The "regulations" now in place, or taken away, over the last few years were specifically done at the behest of Wall Street. To blame our so-called Government is like blaming your bung hole for getting butt raped. Our current environment was designed, letter by letter, by the very same Wall Street now getting bailed out, to allow a small fraction of our population to steal from everyone else and escape prosecution. Government didn't design the asinine mortgage lending laws, the Lenders themselves designed those laws and their well paid minions on the hill voted them into being.
Settle down Jesus. You'll actually find that libertarians agree with some of what you said. "When your behavior starts to harm others it's typically a violation of the law." Exactly! Libertarians are huge proponents of property rights. When person A harms or steals person B's property (one's body and life is considered one's property), person B is entitled to receive compensation from person A (or the return of the property to its rightful state of ownership).
As for businesses writing the laws, you'll find that this is very un-libertarian. We agree that government and business should not be writing laws and regulations together. Favoring a group of businesses in a particular industry often hurts others that don't get that special treatment. This often leads to the creation of oligopolies, which tends to hurt consumers since they have fewer, more expensive choices. Such policies are more like corporatist economics, not laissez-faire economics, which libertarians favor.
However, this doesn't mean we should regulate the economy like traffic. We already do this and it's not working so well. We have a traffic light cop in the form of the Federal Reserve. Low interest rates are green lights and high interest rates are red lights. The fed's monetary policy over the last several years, encouraged people to step on the gas. This, known as the Austrian Business Cycle Theory, is what helped create the bubble and the bust. If you want to read more about the Austrian perspective, I suggest you read the articles found here http://mises.org/story/3128
My only point is that if you take the Bible straight, as I'm sure many of Reasons readers do, you will see a lot of the Old Testament stuff as absolutely insane. Even some cursory knowledge of Hebrew and doing some mathematics and logic will tell you that you really won't get the full deal by just doing regular skill english reading for those books. In other words, there's more to the books of the Bible than most will ever grasp. I'm not concerned that Mr. Crumb will go to hell or anything crazy like that! It's just that he, like many types of religionists, seems to take it literally, take it straight...the Bible's books were not written by straight laced divinity students in 3 piece suits who white wash religious beliefs as if God made them with clothes on...the Bible's books were written by people with very different mindsets...in order to really get the Books of the Bible, you have to cultivate such a mindset, it's literally a labyrinth, that's no joke
My only point is that if you take the Bible straight, as I'm sure many of Reasons readers do, you will see a lot of the Old Testament stuff as absolutely insane. Even some cursory knowledge of Hebrew and doing some mathematics and logic will tell you that you really won't get the full deal by just doing regular skill english reading for those books. In other words, there's more to the books of the Bible than most will ever grasp. I'm not concerned that Mr. Crumb will go to hell or anything crazy like that! It's just that he, like many types of religionists, seems to take it literally, take it straight...the Bible's books were not written by straight laced divinity students in 3 piece suits who white wash religious beliefs as if God made them with clothes on...the Bible's books were written by people with very different mindsets...in order to really get the Books of the Bible, you have to cultivate such a mindset, it's literally a labyrinth, that's no jokeWow. The only thing more ignorant than the article it the comments. Apparently this society is in so much trouble is because of our collective stupidity.

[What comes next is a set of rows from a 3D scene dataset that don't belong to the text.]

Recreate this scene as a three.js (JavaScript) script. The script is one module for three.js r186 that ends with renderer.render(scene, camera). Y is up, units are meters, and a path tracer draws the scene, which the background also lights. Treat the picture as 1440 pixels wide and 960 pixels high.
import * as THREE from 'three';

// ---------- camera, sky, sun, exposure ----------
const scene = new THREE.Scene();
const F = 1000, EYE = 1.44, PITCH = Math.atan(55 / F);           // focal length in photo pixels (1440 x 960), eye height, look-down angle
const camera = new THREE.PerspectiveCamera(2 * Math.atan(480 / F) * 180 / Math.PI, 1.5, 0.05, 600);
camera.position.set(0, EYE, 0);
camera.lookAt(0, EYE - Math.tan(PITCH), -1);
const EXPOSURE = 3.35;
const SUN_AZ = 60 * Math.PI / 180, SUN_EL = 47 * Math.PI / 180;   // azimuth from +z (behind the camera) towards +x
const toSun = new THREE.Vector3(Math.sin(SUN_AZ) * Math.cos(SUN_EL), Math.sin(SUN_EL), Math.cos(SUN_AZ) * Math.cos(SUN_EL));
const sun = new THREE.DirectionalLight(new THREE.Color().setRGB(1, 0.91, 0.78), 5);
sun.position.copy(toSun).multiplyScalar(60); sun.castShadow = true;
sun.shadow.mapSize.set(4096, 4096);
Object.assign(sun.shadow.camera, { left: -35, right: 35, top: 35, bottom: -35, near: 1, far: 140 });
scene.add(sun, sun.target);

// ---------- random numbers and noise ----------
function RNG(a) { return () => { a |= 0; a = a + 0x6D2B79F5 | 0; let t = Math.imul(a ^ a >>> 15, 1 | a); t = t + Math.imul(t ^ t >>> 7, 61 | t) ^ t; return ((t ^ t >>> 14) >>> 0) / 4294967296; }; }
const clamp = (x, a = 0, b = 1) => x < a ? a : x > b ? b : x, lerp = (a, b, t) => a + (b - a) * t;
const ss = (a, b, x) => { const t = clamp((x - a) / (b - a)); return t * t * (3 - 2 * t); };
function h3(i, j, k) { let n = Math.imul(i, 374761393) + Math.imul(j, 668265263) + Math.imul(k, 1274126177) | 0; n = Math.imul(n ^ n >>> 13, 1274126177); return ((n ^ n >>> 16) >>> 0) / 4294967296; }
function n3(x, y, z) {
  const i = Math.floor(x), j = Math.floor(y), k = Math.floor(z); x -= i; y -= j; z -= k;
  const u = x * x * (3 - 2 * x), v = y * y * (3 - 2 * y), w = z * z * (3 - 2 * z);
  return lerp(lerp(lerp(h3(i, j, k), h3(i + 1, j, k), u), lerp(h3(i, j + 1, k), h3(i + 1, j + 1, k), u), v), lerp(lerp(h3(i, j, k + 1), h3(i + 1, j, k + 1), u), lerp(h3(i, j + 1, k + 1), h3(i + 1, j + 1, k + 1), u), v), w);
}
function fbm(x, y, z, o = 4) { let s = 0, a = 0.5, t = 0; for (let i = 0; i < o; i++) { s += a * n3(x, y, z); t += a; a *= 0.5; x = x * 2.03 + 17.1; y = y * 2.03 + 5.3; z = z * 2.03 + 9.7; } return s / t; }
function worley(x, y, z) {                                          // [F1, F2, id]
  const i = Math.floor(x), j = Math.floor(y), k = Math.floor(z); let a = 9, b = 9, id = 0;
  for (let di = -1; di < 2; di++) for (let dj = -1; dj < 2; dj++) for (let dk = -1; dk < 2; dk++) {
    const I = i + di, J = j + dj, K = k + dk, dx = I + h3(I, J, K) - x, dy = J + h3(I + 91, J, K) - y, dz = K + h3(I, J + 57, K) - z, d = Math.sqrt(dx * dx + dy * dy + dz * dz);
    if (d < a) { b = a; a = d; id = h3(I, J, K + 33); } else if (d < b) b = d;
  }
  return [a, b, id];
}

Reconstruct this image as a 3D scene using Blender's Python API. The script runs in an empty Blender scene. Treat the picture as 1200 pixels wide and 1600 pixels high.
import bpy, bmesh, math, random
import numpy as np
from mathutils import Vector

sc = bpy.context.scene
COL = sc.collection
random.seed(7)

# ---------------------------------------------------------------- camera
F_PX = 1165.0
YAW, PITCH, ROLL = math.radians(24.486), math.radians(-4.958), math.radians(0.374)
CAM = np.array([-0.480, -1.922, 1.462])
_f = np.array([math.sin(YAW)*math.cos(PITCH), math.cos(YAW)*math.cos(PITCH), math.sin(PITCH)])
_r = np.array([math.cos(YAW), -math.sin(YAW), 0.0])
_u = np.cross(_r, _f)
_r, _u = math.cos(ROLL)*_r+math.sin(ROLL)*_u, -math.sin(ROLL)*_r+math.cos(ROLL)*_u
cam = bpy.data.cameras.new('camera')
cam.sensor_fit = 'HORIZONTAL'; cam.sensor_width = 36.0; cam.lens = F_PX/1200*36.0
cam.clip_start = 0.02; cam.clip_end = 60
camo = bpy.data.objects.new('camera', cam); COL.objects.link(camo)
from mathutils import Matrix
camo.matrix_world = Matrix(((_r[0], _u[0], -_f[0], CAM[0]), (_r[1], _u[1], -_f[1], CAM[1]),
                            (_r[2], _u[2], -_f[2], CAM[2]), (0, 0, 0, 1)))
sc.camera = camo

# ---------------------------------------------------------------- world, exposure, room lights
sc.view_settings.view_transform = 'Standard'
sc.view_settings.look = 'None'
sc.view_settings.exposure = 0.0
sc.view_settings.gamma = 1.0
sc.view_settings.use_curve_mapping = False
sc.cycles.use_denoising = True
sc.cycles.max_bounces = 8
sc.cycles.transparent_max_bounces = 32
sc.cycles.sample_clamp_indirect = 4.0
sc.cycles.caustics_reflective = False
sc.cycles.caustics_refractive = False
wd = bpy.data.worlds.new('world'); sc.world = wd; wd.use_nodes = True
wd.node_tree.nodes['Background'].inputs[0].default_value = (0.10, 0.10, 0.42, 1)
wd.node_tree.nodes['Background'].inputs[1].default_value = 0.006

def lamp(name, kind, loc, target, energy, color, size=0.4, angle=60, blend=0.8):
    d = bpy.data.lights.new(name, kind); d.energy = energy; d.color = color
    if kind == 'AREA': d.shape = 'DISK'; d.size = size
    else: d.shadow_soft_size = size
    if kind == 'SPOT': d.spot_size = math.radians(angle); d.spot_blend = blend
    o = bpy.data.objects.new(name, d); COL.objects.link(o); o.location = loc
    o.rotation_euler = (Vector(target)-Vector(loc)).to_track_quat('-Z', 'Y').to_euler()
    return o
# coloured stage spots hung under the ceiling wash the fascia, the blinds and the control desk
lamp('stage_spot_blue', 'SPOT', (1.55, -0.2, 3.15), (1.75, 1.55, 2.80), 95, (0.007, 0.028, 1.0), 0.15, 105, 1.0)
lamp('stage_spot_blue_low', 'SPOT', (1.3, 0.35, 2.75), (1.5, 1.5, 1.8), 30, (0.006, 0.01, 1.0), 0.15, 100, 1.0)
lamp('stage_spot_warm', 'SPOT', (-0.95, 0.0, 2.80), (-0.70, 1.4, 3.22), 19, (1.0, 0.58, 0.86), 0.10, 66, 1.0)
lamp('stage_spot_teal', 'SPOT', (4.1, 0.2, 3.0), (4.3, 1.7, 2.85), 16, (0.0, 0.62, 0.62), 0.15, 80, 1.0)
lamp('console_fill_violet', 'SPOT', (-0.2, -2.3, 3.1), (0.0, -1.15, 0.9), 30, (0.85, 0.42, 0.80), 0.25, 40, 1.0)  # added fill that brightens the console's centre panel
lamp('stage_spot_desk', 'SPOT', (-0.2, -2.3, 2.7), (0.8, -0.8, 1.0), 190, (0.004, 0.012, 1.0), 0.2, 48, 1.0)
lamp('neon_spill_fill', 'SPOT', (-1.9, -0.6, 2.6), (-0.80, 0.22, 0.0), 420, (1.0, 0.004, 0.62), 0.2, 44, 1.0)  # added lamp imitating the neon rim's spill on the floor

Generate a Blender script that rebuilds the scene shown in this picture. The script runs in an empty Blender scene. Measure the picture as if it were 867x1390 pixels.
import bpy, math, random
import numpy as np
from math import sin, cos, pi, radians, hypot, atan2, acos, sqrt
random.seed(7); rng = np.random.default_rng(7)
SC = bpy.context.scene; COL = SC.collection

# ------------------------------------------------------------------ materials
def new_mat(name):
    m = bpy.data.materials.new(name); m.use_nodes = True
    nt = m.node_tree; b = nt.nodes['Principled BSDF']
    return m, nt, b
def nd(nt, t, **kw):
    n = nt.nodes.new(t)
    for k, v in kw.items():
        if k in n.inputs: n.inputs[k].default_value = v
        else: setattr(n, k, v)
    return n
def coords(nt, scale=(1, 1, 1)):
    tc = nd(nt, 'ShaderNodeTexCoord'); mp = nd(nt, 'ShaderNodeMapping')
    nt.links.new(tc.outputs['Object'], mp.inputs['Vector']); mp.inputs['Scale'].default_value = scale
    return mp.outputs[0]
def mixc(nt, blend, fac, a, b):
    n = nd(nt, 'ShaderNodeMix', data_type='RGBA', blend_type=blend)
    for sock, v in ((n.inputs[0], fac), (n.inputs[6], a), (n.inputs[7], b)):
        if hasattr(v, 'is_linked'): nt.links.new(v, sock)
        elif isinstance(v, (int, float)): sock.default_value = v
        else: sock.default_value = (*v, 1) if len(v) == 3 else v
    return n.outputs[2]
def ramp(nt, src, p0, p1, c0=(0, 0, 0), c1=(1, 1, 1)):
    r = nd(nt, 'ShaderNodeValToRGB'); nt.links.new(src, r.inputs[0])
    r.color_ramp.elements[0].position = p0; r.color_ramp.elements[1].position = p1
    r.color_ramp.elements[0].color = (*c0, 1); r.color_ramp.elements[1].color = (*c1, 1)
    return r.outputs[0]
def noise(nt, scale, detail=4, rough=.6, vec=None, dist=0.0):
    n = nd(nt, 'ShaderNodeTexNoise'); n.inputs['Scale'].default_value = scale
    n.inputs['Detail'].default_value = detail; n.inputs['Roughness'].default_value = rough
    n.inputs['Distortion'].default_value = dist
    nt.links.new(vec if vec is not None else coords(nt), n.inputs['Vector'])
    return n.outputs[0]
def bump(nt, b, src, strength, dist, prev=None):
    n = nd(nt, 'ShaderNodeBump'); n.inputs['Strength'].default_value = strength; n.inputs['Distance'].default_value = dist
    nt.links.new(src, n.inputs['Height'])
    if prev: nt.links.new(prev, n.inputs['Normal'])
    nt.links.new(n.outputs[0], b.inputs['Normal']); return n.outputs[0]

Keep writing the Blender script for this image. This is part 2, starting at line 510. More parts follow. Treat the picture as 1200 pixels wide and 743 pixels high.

Libertarian and conservative institutions and publications like Reason and Cato need to quit ignoring the facts- BOTH gov't and Wall St. were to balme for the crisis. Why does it always have to be either/or? I mean, I actually wrote a brief paper on the causes of the crisis, and it's not as clear cut as saying "The market failed" or "Gov't did it all." BOTH did bad things that contributed to it. Yes, there were some big deregulations and Wall Street excesses that contributed. However, things like Fannie and Freddie and the Fed lowering interest rates to ridiculously-low levels ALSO were to blame.
But I'll tell you what's NOT to blame: the CRA. Also, there are plenty of INDEPENDENT economists who've published studies that show that deregulation did play a hand in this as well. It's only the economists who are libertarian-leaning, esp. those affiliated with openly-libertarian or conservative groups like Reason or Cato, who say crap like "Government caused it all." That's nonsense. Besides, it fucking passes the buck. So Wall St. is ZERO percent to blame for screwing up? Come on, guys. We sound like a bunch of pro-business shills, no better than Republican troglodytes, when we parrot bullshit like that.
What about derivatives and CDOs?? Those things had practically ZERO value to the economy and were just investors and bank executives basically gambling with other peoples' money in their respective financial institutions, among other reckless actions. Even the Congressional Research Service recently did a study that found 26 main causes of the crisis (or 23, either one), many of which included GOV'T and BUSINESS failures. We don't have to stay within this stupid dichotomy.
Let's admit the truth but still be libertarians, for the most part, and tell Congress and the president to focus on the RIGHT actions and stay away from the wrong. Admitting our ideology kind of failed is not weakness. Refusing to admit the failure is market fundamentalism.
It seems to me that too many of those on the Right end of the spectrum are afraid to admit that Wall Street fucked up because they don't wanna admit their "free market" system is imperfect. Or that it IS prone to failures from time to time. But why?? What's wrong with admitting when we're wrong? NOT admitting it and just ignoring our faults only makes things worse.
This article is terrible and doesn't even get close to explaining the causes.